The latest buzzy drama from the BBC is Chloe, from creator Alice Seabright, a deliciously twisty six-parter which sees a young woman in Bristol become obsessed with a woman she follows on Instagram and insinuate herself into that woman’s social circle after she is found dead. Only it’s not as simple as that… Over the course of the series Chloe messes with our perceptions of who is doing what, and why, as our protagonist Becky Green – ostensibly a con woman, turns out to have more complicated motivations at heart. By the end of the show all is revealed – or rather as much is revealed as can ever be when we are talking about human emotions and drives. You can never truly know who someone really is or what they were thinking, which is a big theme of this drama. So where does that leave us? We explore the major questions of Chloe. Needless to say, many spoilers to follow.
Did Chloe take her own life?
Well, we don’t know for sure. She posted a quote from The Smiths’ song ‘There is a Light That Never Goes Out’: “To die by your side, what a heavenly way to die”, her mother literally saw her jump off a cliff… But did she, in fact, jump? Becky’s investigations uncover evidence that Elliot was coercive and Chloe was unhappy. She’d faked his signature to take out £5,000 from his account, made plans to go to stay in a mobile home away from him. The quote could have been a cry for help, but it is also from a song that Chloe and Becky loved and shared as teenagers – it could have been a nod at Becky to come and find her.
Did Elliot kill Chloe?
Becky certainly thinks so. When she eventually speaks to Chloe’s mum, she realises that there’s actually some doubt there. When Chloe is on the cliff top and sees her mother, she approaches her, but when she sees Elliot she turns and runs. Elliot chases after her – to stop her jumping? To push her? Or did she fall while running from Elliot? Only Elliot really knows. When Becky confronts him, he chokes her and tries to lock her in the house, which he has already done once before. At the very least he has a furious temper and the capacity for violence against women. We also know he was gaslighting Chloe, telling her that Livia had said mean things about Chloe’s relationship with her son.
Why did Chloe phone Becky?
Throughout the show, various explanations are offered (all in Becky’s head). Was it a wrong number? Was she trying to dial her lover Richard? Or was she in fact reaching out to Becky deliberately for help? The fact that Chloe posted the song lyric, went to the location where she and Becky used to meet, and wrote a letter (never sent) to Becky apologising about the party and hoping to reconnect suggests that she might actually have been calling Becky, who is outside the friendship group Chloe obviously can’t trust. She had asked Richard for help already – to borrow his car – but he got stoned and didn’t show up. It might be that Becky was one of the few people she felt comfortable with.

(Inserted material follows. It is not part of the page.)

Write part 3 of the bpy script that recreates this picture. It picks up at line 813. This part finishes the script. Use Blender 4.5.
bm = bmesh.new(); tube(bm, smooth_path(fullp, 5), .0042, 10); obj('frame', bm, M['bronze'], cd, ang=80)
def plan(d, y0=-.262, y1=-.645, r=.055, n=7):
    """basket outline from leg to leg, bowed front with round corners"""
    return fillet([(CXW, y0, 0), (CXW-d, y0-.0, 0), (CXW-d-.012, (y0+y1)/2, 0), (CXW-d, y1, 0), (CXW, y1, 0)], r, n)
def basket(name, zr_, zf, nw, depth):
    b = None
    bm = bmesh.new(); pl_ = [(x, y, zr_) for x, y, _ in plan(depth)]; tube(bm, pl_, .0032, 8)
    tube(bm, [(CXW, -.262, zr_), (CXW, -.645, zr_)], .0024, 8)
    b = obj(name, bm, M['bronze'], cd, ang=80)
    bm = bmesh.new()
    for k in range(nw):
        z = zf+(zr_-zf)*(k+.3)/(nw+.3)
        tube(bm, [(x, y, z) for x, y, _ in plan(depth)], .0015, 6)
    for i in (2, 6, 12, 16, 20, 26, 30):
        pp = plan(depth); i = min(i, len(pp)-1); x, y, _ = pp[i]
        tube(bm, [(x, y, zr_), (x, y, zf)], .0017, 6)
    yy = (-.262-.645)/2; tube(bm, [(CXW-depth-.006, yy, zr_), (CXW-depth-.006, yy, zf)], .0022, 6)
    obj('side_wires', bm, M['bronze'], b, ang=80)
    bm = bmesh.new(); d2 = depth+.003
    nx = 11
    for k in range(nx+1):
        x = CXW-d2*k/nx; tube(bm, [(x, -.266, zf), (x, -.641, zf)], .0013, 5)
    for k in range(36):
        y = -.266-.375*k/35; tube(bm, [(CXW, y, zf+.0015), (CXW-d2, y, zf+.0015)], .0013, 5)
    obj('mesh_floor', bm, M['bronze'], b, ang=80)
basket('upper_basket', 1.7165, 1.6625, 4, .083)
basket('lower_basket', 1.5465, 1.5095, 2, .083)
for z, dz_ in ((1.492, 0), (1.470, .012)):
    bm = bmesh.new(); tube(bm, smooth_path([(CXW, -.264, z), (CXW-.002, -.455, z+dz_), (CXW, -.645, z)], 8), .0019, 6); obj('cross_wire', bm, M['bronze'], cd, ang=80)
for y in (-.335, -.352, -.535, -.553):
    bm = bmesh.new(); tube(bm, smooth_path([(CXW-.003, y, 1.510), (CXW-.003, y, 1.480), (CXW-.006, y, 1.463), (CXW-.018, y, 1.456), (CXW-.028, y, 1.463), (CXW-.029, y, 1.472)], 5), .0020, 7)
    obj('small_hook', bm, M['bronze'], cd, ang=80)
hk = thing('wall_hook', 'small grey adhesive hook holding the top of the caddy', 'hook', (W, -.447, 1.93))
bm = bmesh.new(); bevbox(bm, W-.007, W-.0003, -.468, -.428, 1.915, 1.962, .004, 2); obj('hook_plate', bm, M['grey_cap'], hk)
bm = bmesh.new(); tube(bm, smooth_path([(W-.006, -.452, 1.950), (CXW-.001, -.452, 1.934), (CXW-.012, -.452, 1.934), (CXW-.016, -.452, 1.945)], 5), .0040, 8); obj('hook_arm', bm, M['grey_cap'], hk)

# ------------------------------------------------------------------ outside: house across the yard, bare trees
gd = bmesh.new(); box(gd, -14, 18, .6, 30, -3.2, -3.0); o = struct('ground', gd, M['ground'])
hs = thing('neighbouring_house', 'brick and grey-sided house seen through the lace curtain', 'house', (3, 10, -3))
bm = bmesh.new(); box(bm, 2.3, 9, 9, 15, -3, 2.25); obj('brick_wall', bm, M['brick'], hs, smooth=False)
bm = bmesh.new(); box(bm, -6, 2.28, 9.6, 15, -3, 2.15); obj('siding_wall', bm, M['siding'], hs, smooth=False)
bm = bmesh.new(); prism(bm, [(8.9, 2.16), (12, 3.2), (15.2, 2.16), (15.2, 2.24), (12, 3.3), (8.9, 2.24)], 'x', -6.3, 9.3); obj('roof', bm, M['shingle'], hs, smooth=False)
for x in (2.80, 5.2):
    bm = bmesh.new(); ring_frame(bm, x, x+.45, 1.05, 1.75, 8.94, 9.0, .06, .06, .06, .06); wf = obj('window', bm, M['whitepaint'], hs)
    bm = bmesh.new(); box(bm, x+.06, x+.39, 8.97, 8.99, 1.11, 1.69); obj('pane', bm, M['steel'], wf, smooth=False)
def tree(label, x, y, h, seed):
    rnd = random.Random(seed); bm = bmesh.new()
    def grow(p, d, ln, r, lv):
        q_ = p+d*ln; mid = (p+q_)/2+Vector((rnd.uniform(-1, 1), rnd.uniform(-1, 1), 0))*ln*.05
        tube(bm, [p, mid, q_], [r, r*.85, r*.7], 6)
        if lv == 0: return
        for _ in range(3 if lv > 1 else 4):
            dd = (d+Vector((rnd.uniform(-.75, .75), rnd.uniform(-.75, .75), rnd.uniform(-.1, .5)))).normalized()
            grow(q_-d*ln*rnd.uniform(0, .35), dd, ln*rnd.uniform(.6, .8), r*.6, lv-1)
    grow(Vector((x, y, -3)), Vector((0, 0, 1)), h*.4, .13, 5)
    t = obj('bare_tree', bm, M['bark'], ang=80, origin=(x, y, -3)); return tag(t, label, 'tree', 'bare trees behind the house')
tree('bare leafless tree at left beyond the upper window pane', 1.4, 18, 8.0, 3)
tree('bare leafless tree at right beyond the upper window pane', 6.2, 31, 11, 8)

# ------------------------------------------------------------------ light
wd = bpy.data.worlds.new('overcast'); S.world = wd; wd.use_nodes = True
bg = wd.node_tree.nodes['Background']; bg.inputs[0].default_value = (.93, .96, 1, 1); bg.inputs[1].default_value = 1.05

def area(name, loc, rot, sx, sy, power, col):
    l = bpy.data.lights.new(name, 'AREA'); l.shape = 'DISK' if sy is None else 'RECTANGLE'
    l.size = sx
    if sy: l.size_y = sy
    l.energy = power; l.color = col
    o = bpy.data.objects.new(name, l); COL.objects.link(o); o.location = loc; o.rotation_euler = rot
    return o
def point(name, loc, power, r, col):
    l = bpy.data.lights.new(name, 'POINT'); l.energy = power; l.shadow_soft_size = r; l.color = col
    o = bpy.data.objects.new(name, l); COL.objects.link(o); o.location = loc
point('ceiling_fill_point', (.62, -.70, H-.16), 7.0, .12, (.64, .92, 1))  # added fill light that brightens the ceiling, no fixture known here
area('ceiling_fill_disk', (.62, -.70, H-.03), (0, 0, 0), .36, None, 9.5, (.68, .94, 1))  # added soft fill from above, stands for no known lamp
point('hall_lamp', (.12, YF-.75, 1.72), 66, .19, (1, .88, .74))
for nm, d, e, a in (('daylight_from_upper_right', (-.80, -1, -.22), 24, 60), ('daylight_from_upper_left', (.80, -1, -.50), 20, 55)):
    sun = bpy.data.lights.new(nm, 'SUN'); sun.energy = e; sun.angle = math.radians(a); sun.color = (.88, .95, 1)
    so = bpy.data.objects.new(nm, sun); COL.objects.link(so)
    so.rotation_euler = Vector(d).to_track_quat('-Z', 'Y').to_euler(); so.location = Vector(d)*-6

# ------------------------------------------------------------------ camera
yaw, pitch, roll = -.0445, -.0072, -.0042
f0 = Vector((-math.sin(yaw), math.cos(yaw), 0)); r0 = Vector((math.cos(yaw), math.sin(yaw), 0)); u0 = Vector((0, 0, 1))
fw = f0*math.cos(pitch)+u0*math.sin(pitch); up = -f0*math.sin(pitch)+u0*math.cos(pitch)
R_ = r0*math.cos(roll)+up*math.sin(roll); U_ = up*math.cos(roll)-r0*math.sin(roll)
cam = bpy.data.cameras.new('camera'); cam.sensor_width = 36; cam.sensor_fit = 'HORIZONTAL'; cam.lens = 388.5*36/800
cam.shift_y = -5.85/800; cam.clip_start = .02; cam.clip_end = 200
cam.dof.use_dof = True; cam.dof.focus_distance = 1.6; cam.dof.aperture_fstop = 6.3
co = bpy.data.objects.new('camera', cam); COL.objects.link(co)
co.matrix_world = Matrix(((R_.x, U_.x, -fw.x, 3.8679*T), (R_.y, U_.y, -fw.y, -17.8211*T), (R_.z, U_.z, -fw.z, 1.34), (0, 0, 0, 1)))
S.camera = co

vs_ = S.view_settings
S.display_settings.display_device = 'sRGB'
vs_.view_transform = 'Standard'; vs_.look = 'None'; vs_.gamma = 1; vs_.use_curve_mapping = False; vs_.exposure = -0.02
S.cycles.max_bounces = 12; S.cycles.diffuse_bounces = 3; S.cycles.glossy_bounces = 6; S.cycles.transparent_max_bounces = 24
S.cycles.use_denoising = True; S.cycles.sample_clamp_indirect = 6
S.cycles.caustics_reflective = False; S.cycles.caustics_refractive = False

Was Richard having an affair with Chloe?
It was a theory of Becky’s but it actually doesn’t look like it. Richard doesn’t have any real reason to lie to Becky by the end. His shame is his failure to show up for her when she needed him. He knew Chloe was unhappy with Elliot. He says he forgot to show up for her because he was high. But Becky realises that Rich knew Chloe was planning to leave but didn’t lend her the car out of loyalty to Elliot – something he carries a lot of guilt for.
Why does Elliot’s mum hate Becky/Sasha?
Presumably in part because she liked Chloe and feels like Elliot is moving on too quickly. But also possibly because she can sense that Becky/Sasha isn’t the same class as her. She and Elliot and Elliot’s friendship group are people who have grown up with money and privilege, so much so that they can no longer see it. Becky has to take out a loan to afford gym membership and new clothes and she and her mother are eventually evicted from their home. Tiggy is arrogant and cruel which provides some insight into why Elliot is the way he is. “What sort of person does that? Track down the grieving friends of a dead girl,” Livia says in episode six. Becky objects that isn’t what she did. But it is. Becky’s version of this story is that Elliot is an abusive husband who, one way or another, is responsible for his wife’s death. She is the surviving friend who won’t let it go, rejected at 17 when Chloe went to a new school and made new friends, but always loved, always important, a hero in her own story. And this is Becky’s story. Because the other version – that she lied her way into a dead girl’s life and tortured her friends and widower because she wanted to feel important – is almost unbearable.